Groundless Circuit Court Ruling Undermines Voting Rights Act in Multiple States
For more than 40 years, private individuals and groups have brought claims under Section 2 of the federal Voting Rights Act (VRA) to challenge discriminatory districts and ensure that voters of color have an equal opportunity to have their voices heard in our democracy.
Just this past term, in Allen v. Milligan, the U.S. Supreme Court affirmed a case brought by individual voters challenging racially discriminatory maps passed by the Alabama legislature. However, today a three-judge panel of the 8th Circuit of Appeals upheld a lower court decision over voting maps in Arkansas, ruling that private individuals and groups cannot bring lawsuits under Section 2.
The 8th Circuit’s ruling contradicts more than 40 years of court decisions awarding relief to private litigants under the VRA and conflicts with the Supreme Court's recent decision in Allen v. Milligan. Moreover, the ruling is out of step with other circuits, including the Fifth Circuit, which just this month affirmed the right of private plaintiffs to bring claims under Section 2.

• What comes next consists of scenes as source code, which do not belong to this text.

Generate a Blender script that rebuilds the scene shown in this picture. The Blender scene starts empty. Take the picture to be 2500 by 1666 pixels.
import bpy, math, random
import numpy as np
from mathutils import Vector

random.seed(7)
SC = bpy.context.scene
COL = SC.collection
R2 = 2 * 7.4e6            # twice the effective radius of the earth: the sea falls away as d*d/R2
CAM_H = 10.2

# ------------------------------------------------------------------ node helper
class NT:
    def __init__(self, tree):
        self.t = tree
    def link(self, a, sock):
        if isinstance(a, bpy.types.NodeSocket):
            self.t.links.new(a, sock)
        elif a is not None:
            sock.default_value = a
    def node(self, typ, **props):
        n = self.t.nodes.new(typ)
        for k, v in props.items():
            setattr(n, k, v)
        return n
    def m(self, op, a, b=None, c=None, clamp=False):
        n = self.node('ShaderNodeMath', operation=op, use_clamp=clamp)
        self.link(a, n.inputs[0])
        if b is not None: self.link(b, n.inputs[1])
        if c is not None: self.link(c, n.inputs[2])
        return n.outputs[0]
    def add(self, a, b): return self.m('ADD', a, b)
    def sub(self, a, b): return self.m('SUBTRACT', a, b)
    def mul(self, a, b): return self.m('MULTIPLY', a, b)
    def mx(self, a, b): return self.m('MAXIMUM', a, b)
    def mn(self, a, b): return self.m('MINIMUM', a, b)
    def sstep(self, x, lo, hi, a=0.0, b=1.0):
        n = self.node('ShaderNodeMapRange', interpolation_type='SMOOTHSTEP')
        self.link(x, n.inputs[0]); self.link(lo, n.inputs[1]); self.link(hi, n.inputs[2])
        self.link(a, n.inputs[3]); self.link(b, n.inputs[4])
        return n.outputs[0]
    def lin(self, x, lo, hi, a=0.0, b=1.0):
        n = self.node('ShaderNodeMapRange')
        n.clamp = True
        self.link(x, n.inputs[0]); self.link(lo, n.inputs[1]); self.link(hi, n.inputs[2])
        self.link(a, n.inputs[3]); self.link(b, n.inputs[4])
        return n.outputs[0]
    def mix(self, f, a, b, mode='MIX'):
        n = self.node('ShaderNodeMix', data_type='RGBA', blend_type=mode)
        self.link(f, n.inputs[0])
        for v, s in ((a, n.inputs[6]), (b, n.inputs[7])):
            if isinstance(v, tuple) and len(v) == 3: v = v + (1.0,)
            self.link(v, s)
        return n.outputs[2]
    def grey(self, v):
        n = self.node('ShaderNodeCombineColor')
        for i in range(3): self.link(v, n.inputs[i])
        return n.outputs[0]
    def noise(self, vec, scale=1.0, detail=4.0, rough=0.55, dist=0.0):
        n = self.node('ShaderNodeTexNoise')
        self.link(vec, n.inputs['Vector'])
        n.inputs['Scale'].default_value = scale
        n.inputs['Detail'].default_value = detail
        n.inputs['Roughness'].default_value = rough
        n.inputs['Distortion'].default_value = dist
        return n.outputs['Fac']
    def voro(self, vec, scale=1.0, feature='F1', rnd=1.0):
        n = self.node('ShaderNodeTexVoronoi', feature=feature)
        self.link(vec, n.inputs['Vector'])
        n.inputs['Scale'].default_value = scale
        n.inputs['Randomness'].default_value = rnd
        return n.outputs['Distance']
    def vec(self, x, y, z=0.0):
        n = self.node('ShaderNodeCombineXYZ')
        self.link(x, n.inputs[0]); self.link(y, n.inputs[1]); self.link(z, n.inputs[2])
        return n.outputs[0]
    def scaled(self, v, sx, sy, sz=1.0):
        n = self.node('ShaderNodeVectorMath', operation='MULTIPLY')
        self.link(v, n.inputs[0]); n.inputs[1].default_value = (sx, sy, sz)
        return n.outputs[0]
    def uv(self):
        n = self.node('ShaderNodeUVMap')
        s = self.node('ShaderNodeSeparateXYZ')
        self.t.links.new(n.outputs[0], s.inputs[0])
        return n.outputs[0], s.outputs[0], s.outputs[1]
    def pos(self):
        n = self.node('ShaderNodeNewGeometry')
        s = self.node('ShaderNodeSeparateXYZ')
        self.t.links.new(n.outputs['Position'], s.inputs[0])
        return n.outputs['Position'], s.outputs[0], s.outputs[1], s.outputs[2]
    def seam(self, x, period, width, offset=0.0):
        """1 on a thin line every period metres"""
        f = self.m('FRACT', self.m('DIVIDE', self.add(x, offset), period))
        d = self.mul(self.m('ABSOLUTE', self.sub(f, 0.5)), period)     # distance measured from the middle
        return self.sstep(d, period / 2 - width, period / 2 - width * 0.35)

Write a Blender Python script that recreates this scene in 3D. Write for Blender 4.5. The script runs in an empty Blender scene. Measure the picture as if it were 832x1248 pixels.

In response, Paul Smith, senior vice president of Campaign Legal Center, issued the following statement:
“Eliminating individual people's right to sue under Section 2 of the Voting Rights Act runs contrary to settled law, common sense and any basic concept of fairness: when the government discriminates against people, they should have a right to fight back in court.
If today’s erroneous ruling were to be upheld, it would have a significant impact on the rights of voters of color to challenge discriminatory redistricting maps. Private suits under the VRA are critical to ensuring that voters of color are able to secure fair maps and make their voices heard.
The fight is far from over. CLC will continue working alongside our partners to fight back against today’s clearly incorrect decision and make sure that voters of color can continue to use Section 2 of the Voting Rights Act to secure fair maps and make their voices heard in our democracy.”
CLC submitted a friend-of-the-court brief in the case decided today, Arkansas NAACP v. Arkansas, on behalf of former U.S. Department of Justice officials arguing that private lawsuits are critical to enforcing the VRA. Historically, the majority of Section 2 cases have been brought by private litigants — with thousands of litigants bringing such cases over the past few decades.
The Eighth Circuit's ruling — which applies to Arkansas, Iowa, Minnesota, Missouri, Nebraska, North Dakota and South Dakota — provides that only the Attorney General of the United States can bring lawsuits to challenge discriminatory maps under the VRA, though it leaves open the possibility that private groups can seek relief under other federal statutes.